Keep in mind most people get married at some point around which then increases their purchasing power even further. A couple making a combined 200, 300 or 400K is pretty common around here and only requires a 1 bedroom ;). Even if you decide to have kids you can do a lot of stuff.
 
No argument, there's a lot of money inside of 128 that affords highly skilled people in desirable business sectors to drop north of $700K on a home. I don't think any of them are adjuncts at BU or Northeastern. Indeed, a senior administrative assistant might command a higher salary than an adjunct with an advanced degree.

At least at my school a lot of that had to do with what field the professors were in. A humanties professor has a harder time getting tenure versus a mathmatics, accounting, etc professor.
 
So? If they're adjunct faculty it's probably because they're not terribly talented instructors, there's little demand for their specialty or they don't have great credentials.

That isn't fair at all. One can claim that there are plenty in the local university sector who can afford places at this price point without taking shots at adjunct professors. Rates of tenure are down across the board; it's never been harder to break into and make it in professorship despite ballooning tuition. To make this about talent and credentials in a competitive field is to side with universities with mega-endowments over teachers trying to make it work, who can be very good at what they do.

Of course it can always be the case that there isn't much demand for their particular services.
 
That isn't fair at all. One can claim that there are plenty in the local university sector who can afford places at this price point without taking shots at adjunct professors. Rates of tenure are down across the board; it's never been harder to break into and make it in professorship despite ballooning tuition. To make this about talent and credentials in a competitive field is to side with universities with mega-endowments over teachers trying to make it work, who can be very good at what they do.

Of course it can always be the case that there isn't much demand for their particular services.

I’m all for economic opportunity and not exploiting workers but if one has the intellectual capacity to pursue a Ph.D. then they also have the intellectual capacity to think long and hard about what their career prospects are going to be. If with eight to ten years of higher education under one’s belt the best they can do is poverty wages then they picked the wrong line of work.
 
I’m all for economic opportunity and not exploiting workers but if one has the intellectual capacity to pursue a Ph.D. then they also have the intellectual capacity to think long and hard about what their career prospects are going to be. If with eight to ten years of higher education under one’s belt the best they can do is poverty wages then they picked the wrong line of work.

kmp, i'd been in a rare state of agreement with you on much of what you were saying above about there being a plethora of professional fields in Boston that support $700k+ condo purchases, including agreeing with much of the list of professions you put forth...

But I think you are picking the wrong battle with this adjunct professor thing. Notions of an ideal meritocracy (in compensation) is simply more true some places than others. This is particularly applicable when it comes to tenure of faculty.
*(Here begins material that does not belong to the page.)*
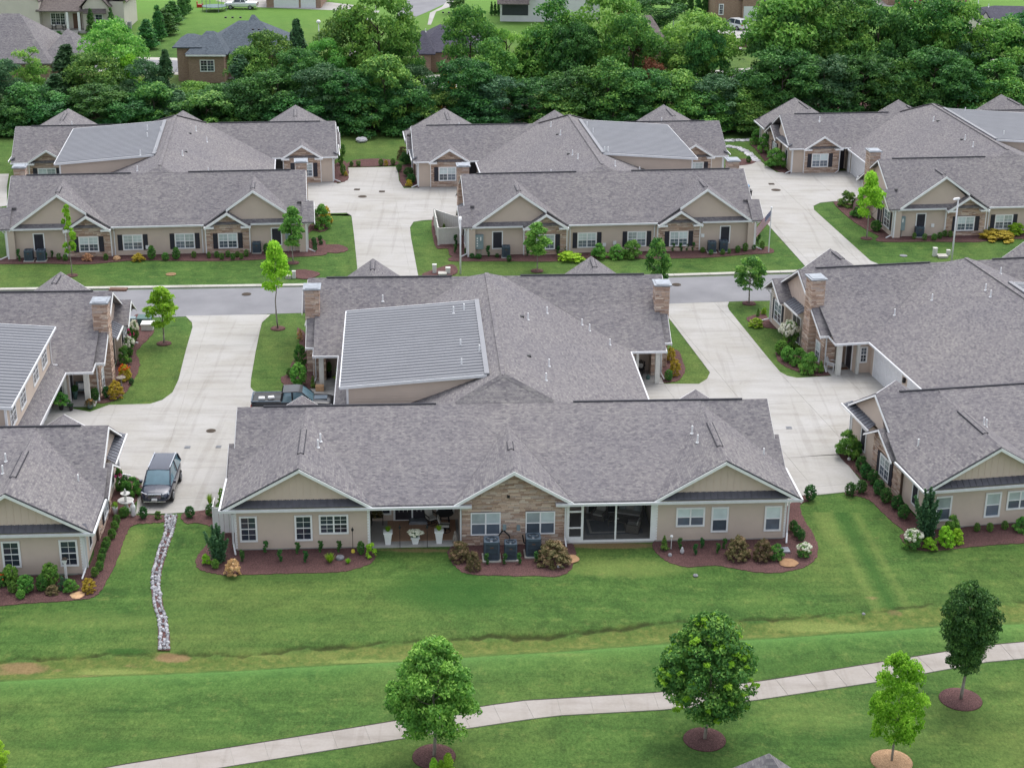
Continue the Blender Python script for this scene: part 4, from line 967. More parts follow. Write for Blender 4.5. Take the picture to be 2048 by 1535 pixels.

Many adjuncts these days do have PhDs and are highly accomplished scholars. PhD credentialing follows what labor economists call a "cobweb theory," meaning you pick your field and invest many years of your life years ahead of knowing what the labor market conditions (in terms of tenure-track openings) will be. There's a book that describes inadvertent over-production of faculty aspirants in depth. Are you seriously going to blame a 27-30-yr-old for not knowing what the labor market would be back when they were 21? Sure, these folks can switch fields or look for an industry job, but the truth is they are making an impact with good quality teaching; there are political issues at play that thwart them from receiving more just compensation compared to their tenured peers. Moreover, many of them spent a good deal of time in industry first (getting paid well while there) but had to make a choice about their next chapter being further up the management ladder, or taking an exit ramp to academia. Sure, there are personal choices at play. But it is quite insulting to boil it down to such a facile argument as adjuncts are as inferior as their paycheck gap (compared to the tenured's) suggests. There's no need for you to "go there" in your discussion above. Even if the tenure process did sort the more capable ones, the adjuncts should be getting paid more, period. If you are critical of unions, then you should be critical of tenured faculty as well for protecting their fifedoms...but its even worse with the faculty, because the tenureds benefit like crazy from having the adjuncts around to handle teaching loads.